::: Information supplied

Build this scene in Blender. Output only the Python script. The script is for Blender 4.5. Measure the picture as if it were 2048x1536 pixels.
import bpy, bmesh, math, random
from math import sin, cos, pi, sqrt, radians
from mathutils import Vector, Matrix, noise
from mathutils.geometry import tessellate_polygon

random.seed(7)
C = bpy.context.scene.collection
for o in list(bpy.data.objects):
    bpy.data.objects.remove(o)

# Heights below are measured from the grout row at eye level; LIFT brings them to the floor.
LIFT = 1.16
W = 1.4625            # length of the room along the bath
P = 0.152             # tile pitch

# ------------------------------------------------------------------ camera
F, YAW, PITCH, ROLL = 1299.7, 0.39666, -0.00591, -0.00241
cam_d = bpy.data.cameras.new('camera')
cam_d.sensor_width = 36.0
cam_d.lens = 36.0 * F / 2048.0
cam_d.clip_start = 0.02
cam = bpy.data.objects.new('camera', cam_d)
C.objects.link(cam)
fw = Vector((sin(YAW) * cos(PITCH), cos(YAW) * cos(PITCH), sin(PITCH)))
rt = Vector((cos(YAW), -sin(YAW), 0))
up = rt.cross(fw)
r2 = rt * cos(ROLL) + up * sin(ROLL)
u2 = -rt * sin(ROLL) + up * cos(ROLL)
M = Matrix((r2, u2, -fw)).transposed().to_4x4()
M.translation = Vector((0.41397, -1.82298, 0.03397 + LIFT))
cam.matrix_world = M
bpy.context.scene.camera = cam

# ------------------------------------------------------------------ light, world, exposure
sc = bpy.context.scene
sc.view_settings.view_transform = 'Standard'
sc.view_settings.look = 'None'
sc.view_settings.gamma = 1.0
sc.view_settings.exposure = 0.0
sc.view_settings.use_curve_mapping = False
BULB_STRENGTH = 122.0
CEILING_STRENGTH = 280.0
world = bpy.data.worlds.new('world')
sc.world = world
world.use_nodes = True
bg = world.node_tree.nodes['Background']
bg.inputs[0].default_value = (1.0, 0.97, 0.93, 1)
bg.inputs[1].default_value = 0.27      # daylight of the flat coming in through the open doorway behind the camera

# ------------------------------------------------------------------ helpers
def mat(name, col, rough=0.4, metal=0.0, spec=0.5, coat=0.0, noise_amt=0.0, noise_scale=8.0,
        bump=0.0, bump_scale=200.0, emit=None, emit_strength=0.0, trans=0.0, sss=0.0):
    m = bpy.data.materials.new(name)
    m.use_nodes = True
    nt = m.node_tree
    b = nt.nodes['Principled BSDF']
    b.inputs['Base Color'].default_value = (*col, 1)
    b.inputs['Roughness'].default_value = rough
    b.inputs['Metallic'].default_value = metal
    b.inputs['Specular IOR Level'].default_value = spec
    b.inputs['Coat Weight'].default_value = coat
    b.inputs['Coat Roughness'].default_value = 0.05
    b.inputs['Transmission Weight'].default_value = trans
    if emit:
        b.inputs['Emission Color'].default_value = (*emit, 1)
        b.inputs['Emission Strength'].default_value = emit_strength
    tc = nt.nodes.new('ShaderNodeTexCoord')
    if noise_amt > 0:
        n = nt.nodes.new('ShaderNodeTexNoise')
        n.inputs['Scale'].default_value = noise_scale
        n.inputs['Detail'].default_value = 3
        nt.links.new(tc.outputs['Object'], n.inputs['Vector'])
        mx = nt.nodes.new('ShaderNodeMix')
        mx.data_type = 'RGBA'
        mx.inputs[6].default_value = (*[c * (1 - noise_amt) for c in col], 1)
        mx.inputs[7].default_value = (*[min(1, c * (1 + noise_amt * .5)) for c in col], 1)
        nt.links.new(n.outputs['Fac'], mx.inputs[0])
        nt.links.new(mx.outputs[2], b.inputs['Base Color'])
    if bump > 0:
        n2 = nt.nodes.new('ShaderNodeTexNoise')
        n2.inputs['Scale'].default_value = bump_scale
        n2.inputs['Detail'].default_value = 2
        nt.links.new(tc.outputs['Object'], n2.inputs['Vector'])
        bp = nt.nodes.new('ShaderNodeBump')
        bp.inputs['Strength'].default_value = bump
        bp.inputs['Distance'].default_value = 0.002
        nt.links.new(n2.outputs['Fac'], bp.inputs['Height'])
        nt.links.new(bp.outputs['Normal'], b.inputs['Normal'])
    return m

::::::

The task
Your task is to output all of the data above word for word.

Response for this exercise
Build this scene in Blender. Output only the Python script. The script is for Blender 4.5. Measure the picture as if it were 2048x1536 pixels.
import bpy, bmesh, math, random
from math import sin, cos, pi, sqrt, radians
from mathutils import Vector, Matrix, noise
from mathutils.geometry import tessellate_polygon

random.seed(7)
C = bpy.context.scene.collection
for o in list(bpy.data.objects):
    bpy.data.objects.remove(o)

# Heights below are measured from the grout row at eye level; LIFT brings them to the floor.
LIFT = 1.16
W = 1.4625            # length of the room along the bath
P = 0.152             # tile pitch

# ------------------------------------------------------------------ camera
F, YAW, PITCH, ROLL = 1299.7, 0.39666, -0.00591, -0.00241
cam_d = bpy.data.cameras.new('camera')
cam_d.sensor_width = 36.0
cam_d.lens = 36.0 * F / 2048.0
cam_d.clip_start = 0.02
cam = bpy.data.objects.new('camera', cam_d)
C.objects.link(cam)
fw = Vector((sin(YAW) * cos(PITCH), cos(YAW) * cos(PITCH), sin(PITCH)))
rt = Vector((cos(YAW), -sin(YAW), 0))
up = rt.cross(fw)
r2 = rt * cos(ROLL) + up * sin(ROLL)
u2 = -rt * sin(ROLL) + up * cos(ROLL)
M = Matrix((r2, u2, -fw)).transposed().to_4x4()
M.translation = Vector((0.41397, -1.82298, 0.03397 + LIFT))
cam.matrix_world = M
bpy.context.scene.camera = cam

# ------------------------------------------------------------------ light, world, exposure
sc = bpy.context.scene
sc.view_settings.view_transform = 'Standard'
sc.view_settings.look = 'None'
sc.view_settings.gamma = 1.0
sc.view_settings.exposure = 0.0
sc.view_settings.use_curve_mapping = False
BULB_STRENGTH = 122.0
CEILING_STRENGTH = 280.0
world = bpy.data.worlds.new('world')
sc.world = world
world.use_nodes = True
bg = world.node_tree.nodes['Background']
bg.inputs[0].default_value = (1.0, 0.97, 0.93, 1)
bg.inputs[1].default_value = 0.27      # daylight of the flat coming in through the open doorway behind the camera

# ------------------------------------------------------------------ helpers
def mat(name, col, rough=0.4, metal=0.0, spec=0.5, coat=0.0, noise_amt=0.0, noise_scale=8.0,
        bump=0.0, bump_scale=200.0, emit=None, emit_strength=0.0, trans=0.0, sss=0.0):
    m = bpy.data.materials.new(name)
    m.use_nodes = True
    nt = m.node_tree
    b = nt.nodes['Principled BSDF']
    b.inputs['Base Color'].default_value = (*col, 1)
    b.inputs['Roughness'].default_value = rough
    b.inputs['Metallic'].default_value = metal
    b.inputs['Specular IOR Level'].default_value = spec
    b.inputs['Coat Weight'].default_value = coat
    b.inputs['Coat Roughness'].default_value = 0.05
    b.inputs['Transmission Weight'].default_value = trans
    if emit:
        b.inputs['Emission Color'].default_value = (*emit, 1)
        b.inputs['Emission Strength'].default_value = emit_strength
    tc = nt.nodes.new('ShaderNodeTexCoord')
    if noise_amt > 0:
        n = nt.nodes.new('ShaderNodeTexNoise')
        n.inputs['Scale'].default_value = noise_scale
        n.inputs['Detail'].default_value = 3
        nt.links.new(tc.outputs['Object'], n.inputs['Vector'])
        mx = nt.nodes.new('ShaderNodeMix')
        mx.data_type = 'RGBA'
        mx.inputs[6].default_value = (*[c * (1 - noise_amt) for c in col], 1)
        mx.inputs[7].default_value = (*[min(1, c * (1 + noise_amt * .5)) for c in col], 1)
        nt.links.new(n.outputs['Fac'], mx.inputs[0])
        nt.links.new(mx.outputs[2], b.inputs['Base Color'])
    if bump > 0:
        n2 = nt.nodes.new('ShaderNodeTexNoise')
        n2.inputs['Scale'].default_value = bump_scale
        n2.inputs['Detail'].default_value = 2
        nt.links.new(tc.outputs['Object'], n2.inputs['Vector'])
        bp = nt.nodes.new('ShaderNodeBump')
        bp.inputs['Strength'].default_value = bump
        bp.inputs['Distance'].default_value = 0.002
        nt.links.new(n2.outputs['Fac'], bp.inputs['Height'])
        nt.links.new(bp.outputs['Normal'], b.inputs['Normal'])
    return m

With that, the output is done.